Functional programming is bigger than ever. Between Apple’s new Swift programming language, the availability of F# and Scala on the CLR and JVM respectively, and even the introduction of lambdas to Java, mainstream programmers are increasingly expected to be comfortable not just with object-oriented terminology, but with the jargon and mindset of the functional community.
There is an unfortunate mentality that divides the world into object-oriented and functional tribes. This mentality gives rise to a lie: that one must abandon the object-oriented tribe to gain the benefits of the functional tribes. If functional techniques and languages are to succeed in the mainstream (as I think they should) they must do so by evolving, not replacing, existing code. For 20 years, the mainstream has been internalizing object-oriented terminology and thought and for 20 years has been building platforms and SDKs and applications based on stateful objects. Are functional techniques helpful when working with these APIs? Can developers move between paradigms?
I think the answer to those questions is a resounding ”yes!” At a recent talk, I asked how many people in the room considered themselves functional programmers. A few hands went up. But then when I asked who had used .NET’s Language Integrated Query, many more hands went up. When I asked who had used Data Transfer Objects to decouple their data and domain layers from their view layers, hands went up. These are techniques that reflect functional thinking and they are all mainstream.
Why is there a perception, then, of a great gap between mainstream approaches and the functional community? In part, it’s that unfortunate tribal mentality (see my previous column, “Functional Programming’s Smugness Problem”) and in part it’s because functional programming does have some honest-to-goodness different perspectives. When one is combining object-oriented and functional approaches, it is inevitable that one will occasionally stumble by applying the wrong mental model to one’s code. Not long ago, I wrote some code that I expected to initialize a Dictionary once but which ended returning a new (empty!) Dictionary every time I referenced it.
Even the word “variable” highlights the different mindsets: a mainstream developer has no problem with a statement such as ”x = x + 1” because, well, x is a variable. In the functional world, “variable” is closer to the mathematical meaning of a holder that is not, at writing time, bound to a specific value (there I go with jargon, I know!). The functional mindset prefers to write code that assigns a specific value once and does not allow it to change. Scala has the simple and clear distinction between a `var` that can vary and a `val` that is immutable. (Of course, functional programs have state: they just carry it in the call stack rather than in stateful objects.)
There is also a significantly different approach to discussing common solutions to common problems. The object-oriented world talks about “design patterns” while the functional world talks about “laws” and categories. And while most design pattern discussions will start with a narrative description of a problem and how objects and their methods play various roles in solving a problem, many functional discussions will instead start with type signatures defining the form of the solution, and will often emphasize those definitions over narrative. Both are valuable approaches: narrative is more approachable, but definitions provide more specificity and may allow solutions to be combined or generalized.

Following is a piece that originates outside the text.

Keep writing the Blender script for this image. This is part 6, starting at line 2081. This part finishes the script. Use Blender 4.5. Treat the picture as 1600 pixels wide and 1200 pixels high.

While functional code is, I think, easier to read, write and reason about, object orientation is easier for discussions about program and system structure. Our platforms and libraries are built around objects, mutate state, and assume object terminology. And the truth is that OOP works. Most design and architectural artifacts of the past two decades use object terminology. It’s foolish to throw that away. Above all else, software development relies on communication and understanding.
Functional programming must stand or fall based on its utility on real codebases written and maintained by smart but busy and skeptical developers. Those developers are comfortable with the object-oriented mindset. Those who can move between functional and object-oriented paradigms can deliver more value to customers and that, not mathematical purity or tribal membership, is why you should be learning functional techniques.